D.C.
Men convicted in Fuller murder fight for new trial
Six men, working to have a 1984 murder conviction overturned, will soon learn their fates.
The viscous beating death of 48-year-old Katherine Fuller still haunts the Northeast neighborhood where the crime occurred.
After the crime, investigators quickly rounded up members of a local gang called the 8th and H crew. Eight of them, then ages 17 to 21, were convicted of murdering Fuller.
One of the men served his full sentence, another died in prison, but the other six recently began a fight for new trials or to be released.
Attorneys with the Innocence Project claim officers coerced a confession using violence and intimidation they focused on Clifton Yarborough, who they say wasn't competent enough to confess. They claim Yarborough's confession contained many inconsistencies, including descriptions of events which did not happen.

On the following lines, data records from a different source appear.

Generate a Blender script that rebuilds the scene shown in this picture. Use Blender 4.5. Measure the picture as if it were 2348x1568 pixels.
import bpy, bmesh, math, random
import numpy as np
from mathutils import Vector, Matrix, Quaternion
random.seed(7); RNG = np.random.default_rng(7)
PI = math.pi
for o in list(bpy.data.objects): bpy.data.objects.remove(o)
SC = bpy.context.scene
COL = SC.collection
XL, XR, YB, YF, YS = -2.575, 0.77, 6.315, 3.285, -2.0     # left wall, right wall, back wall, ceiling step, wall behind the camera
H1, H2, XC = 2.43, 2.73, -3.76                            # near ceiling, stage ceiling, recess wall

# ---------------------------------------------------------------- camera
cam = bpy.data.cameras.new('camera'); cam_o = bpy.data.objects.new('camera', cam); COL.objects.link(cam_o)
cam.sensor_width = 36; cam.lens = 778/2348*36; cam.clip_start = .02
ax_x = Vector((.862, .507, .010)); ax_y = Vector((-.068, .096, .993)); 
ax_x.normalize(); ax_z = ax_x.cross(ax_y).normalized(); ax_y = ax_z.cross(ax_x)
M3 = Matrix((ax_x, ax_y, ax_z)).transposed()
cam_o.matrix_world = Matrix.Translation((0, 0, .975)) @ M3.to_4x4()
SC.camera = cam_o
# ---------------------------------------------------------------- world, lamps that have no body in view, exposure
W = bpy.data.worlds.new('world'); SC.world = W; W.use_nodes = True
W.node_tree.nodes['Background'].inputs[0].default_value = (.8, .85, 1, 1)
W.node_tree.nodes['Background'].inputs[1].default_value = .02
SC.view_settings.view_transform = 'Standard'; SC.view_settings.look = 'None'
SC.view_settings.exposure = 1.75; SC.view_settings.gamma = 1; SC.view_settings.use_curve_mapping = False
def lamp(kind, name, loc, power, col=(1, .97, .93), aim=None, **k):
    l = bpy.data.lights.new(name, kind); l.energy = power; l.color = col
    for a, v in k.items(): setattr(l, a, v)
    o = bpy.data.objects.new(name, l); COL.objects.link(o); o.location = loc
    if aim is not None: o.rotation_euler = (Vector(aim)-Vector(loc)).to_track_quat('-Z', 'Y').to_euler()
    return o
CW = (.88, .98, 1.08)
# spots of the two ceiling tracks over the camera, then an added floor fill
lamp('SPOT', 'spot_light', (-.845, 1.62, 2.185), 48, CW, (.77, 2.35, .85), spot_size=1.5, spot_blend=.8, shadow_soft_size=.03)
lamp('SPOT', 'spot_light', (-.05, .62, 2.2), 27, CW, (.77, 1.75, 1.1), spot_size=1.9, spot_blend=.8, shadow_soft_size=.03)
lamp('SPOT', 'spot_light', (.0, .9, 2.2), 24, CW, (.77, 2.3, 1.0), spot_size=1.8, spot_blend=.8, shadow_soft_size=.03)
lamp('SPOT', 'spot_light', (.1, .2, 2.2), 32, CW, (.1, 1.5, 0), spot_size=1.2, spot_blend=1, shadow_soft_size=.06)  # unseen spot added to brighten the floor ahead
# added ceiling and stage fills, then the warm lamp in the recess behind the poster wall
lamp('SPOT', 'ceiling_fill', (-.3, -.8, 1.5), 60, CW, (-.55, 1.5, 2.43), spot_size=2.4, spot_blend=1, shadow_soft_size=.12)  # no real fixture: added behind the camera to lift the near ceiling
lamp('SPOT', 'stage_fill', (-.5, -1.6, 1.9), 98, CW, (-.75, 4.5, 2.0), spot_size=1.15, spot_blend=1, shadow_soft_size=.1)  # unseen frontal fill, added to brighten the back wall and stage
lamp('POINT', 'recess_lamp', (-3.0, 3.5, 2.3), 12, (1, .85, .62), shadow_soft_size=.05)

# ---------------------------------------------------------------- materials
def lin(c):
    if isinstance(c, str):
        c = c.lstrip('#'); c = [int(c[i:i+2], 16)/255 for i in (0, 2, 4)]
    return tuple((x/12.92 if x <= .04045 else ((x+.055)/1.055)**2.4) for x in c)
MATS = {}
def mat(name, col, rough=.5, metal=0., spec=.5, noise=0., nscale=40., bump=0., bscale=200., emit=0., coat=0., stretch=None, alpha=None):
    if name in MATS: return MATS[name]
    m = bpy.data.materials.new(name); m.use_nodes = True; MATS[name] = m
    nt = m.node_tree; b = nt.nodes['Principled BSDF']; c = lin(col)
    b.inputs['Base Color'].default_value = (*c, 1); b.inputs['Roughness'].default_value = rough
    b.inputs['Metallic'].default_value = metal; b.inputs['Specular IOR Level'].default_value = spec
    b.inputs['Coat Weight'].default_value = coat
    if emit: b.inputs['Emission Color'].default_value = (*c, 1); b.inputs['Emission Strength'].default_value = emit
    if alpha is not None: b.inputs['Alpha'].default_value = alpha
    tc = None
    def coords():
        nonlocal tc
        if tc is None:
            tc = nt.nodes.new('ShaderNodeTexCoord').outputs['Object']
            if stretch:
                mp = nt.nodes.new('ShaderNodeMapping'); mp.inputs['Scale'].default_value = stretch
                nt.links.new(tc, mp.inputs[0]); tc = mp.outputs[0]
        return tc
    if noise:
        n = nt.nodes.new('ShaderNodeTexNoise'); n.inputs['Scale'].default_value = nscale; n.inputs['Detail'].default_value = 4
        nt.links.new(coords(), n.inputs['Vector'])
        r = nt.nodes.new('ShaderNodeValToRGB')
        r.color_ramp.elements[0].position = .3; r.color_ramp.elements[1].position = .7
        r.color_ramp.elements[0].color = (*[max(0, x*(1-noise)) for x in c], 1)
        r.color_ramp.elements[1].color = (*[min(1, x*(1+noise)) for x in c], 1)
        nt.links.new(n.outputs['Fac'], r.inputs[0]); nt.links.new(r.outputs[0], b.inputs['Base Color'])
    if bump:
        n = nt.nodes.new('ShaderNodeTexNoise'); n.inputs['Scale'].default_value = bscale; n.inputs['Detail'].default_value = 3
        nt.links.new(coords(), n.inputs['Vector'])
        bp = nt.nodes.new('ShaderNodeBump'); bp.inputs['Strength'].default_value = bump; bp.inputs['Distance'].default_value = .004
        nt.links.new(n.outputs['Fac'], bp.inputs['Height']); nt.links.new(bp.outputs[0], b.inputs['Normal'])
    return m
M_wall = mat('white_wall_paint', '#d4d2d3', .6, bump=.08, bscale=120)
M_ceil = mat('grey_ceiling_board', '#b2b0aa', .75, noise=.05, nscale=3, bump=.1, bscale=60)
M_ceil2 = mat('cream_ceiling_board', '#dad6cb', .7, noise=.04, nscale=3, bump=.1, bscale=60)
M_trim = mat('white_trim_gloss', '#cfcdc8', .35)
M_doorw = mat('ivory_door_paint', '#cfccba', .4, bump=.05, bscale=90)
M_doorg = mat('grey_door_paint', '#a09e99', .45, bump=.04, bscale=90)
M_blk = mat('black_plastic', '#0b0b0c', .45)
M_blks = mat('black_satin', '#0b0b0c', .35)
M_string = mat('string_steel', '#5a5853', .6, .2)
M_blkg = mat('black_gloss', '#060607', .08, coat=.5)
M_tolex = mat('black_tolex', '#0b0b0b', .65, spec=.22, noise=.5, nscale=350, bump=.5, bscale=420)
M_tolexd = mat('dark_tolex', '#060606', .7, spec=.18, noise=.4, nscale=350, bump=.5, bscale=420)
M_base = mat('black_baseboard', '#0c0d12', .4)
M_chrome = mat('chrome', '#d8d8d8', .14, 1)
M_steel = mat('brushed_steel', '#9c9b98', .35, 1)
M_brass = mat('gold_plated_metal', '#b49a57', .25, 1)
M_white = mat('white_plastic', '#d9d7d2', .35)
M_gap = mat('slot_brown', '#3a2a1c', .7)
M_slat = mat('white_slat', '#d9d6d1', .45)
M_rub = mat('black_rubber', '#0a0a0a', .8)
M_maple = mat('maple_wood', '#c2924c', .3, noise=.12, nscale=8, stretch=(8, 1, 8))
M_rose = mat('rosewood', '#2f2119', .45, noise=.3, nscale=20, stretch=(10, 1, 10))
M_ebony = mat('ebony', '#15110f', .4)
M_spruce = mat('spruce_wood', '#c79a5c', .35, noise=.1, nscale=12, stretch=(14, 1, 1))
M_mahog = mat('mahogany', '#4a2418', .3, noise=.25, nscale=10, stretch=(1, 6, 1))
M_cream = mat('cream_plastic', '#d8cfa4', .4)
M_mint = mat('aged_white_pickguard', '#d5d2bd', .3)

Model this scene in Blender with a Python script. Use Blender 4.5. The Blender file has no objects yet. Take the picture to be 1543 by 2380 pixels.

The attorneys also allege that at the time of the trial, the prosecution failed to provide defense attorneys with evidence, specifically information that a man, now behind bars for attacking a woman, lived near the garage where Fuller's body was found and was placed at the scene by a witness.
Former U.S. Attorney Jody Goodman countered, "The prosecutors had done a very thorough and able job, and they had no attention of putting anyone behind bars that they didn't think was guilty."
The defense also maintains key witnesses have changed their testimony.
Goodman represented the government when the defendants argued for appeals.
'When witnesses change their story after the trial, whether it's one year or twenty five years, that our courts have said you have to look at that with the utmost suspicion," Goodman explained.
Closing arguments will continue Tuesday, May 15.